To do: Would you quote the material below in full and unchanged?

Material:

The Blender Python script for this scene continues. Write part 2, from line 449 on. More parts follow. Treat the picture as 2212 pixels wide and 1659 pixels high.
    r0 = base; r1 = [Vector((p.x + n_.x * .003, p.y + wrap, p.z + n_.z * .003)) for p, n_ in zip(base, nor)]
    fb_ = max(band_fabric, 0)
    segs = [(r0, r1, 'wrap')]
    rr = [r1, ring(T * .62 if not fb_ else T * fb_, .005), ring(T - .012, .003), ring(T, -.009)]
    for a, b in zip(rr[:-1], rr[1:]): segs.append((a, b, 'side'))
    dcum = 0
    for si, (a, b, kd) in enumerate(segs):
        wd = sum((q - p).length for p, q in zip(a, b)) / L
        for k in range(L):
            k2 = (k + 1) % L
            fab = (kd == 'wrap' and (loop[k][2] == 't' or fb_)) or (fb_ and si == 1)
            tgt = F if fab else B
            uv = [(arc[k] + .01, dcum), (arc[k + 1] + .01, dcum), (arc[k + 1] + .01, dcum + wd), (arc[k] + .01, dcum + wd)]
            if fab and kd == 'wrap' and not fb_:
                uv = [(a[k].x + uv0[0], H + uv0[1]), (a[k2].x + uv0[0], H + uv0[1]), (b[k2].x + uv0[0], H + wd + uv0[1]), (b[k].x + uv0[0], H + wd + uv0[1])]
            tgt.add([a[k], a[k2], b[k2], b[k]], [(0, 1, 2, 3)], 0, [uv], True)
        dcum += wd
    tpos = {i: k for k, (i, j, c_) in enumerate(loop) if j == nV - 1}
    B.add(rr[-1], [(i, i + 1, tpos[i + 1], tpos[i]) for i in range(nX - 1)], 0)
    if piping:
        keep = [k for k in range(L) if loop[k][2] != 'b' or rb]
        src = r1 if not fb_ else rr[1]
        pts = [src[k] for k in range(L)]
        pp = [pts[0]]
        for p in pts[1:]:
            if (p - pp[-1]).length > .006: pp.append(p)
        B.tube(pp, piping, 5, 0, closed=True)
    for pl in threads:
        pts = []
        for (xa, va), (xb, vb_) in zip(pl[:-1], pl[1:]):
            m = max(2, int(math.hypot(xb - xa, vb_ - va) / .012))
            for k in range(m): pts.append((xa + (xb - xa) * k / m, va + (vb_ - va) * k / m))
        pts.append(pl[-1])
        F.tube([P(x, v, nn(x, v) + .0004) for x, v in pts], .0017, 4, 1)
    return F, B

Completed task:
The Blender Python script for this scene continues. Write part 2, from line 449 on. More parts follow. Treat the picture as 2212 pixels wide and 1659 pixels high.
    r0 = base; r1 = [Vector((p.x + n_.x * .003, p.y + wrap, p.z + n_.z * .003)) for p, n_ in zip(base, nor)]
    fb_ = max(band_fabric, 0)
    segs = [(r0, r1, 'wrap')]
    rr = [r1, ring(T * .62 if not fb_ else T * fb_, .005), ring(T - .012, .003), ring(T, -.009)]
    for a, b in zip(rr[:-1], rr[1:]): segs.append((a, b, 'side'))
    dcum = 0
    for si, (a, b, kd) in enumerate(segs):
        wd = sum((q - p).length for p, q in zip(a, b)) / L
        for k in range(L):
            k2 = (k + 1) % L
            fab = (kd == 'wrap' and (loop[k][2] == 't' or fb_)) or (fb_ and si == 1)
            tgt = F if fab else B
            uv = [(arc[k] + .01, dcum), (arc[k + 1] + .01, dcum), (arc[k + 1] + .01, dcum + wd), (arc[k] + .01, dcum + wd)]
            if fab and kd == 'wrap' and not fb_:
                uv = [(a[k].x + uv0[0], H + uv0[1]), (a[k2].x + uv0[0], H + uv0[1]), (b[k2].x + uv0[0], H + wd + uv0[1]), (b[k].x + uv0[0], H + wd + uv0[1])]
            tgt.add([a[k], a[k2], b[k2], b[k]], [(0, 1, 2, 3)], 0, [uv], True)
        dcum += wd
    tpos = {i: k for k, (i, j, c_) in enumerate(loop) if j == nV - 1}
    B.add(rr[-1], [(i, i + 1, tpos[i + 1], tpos[i]) for i in range(nX - 1)], 0)
    if piping:
        keep = [k for k in range(L) if loop[k][2] != 'b' or rb]
        src = r1 if not fb_ else rr[1]
        pts = [src[k] for k in range(L)]
        pp = [pts[0]]
        for p in pts[1:]:
            if (p - pp[-1]).length > .006: pp.append(p)
        B.tube(pp, piping, 5, 0, closed=True)
    for pl in threads:
        pts = []
        for (xa, va), (xb, vb_) in zip(pl[:-1], pl[1:]):
            m = max(2, int(math.hypot(xb - xa, vb_ - va) / .012))
            for k in range(m): pts.append((xa + (xb - xa) * k / m, va + (vb_ - va) * k / m))
        pts.append(pl[-1])
        F.tube([P(x, v, nn(x, v) + .0004) for x, v in pts], .0017, 4, 1)
    return F, B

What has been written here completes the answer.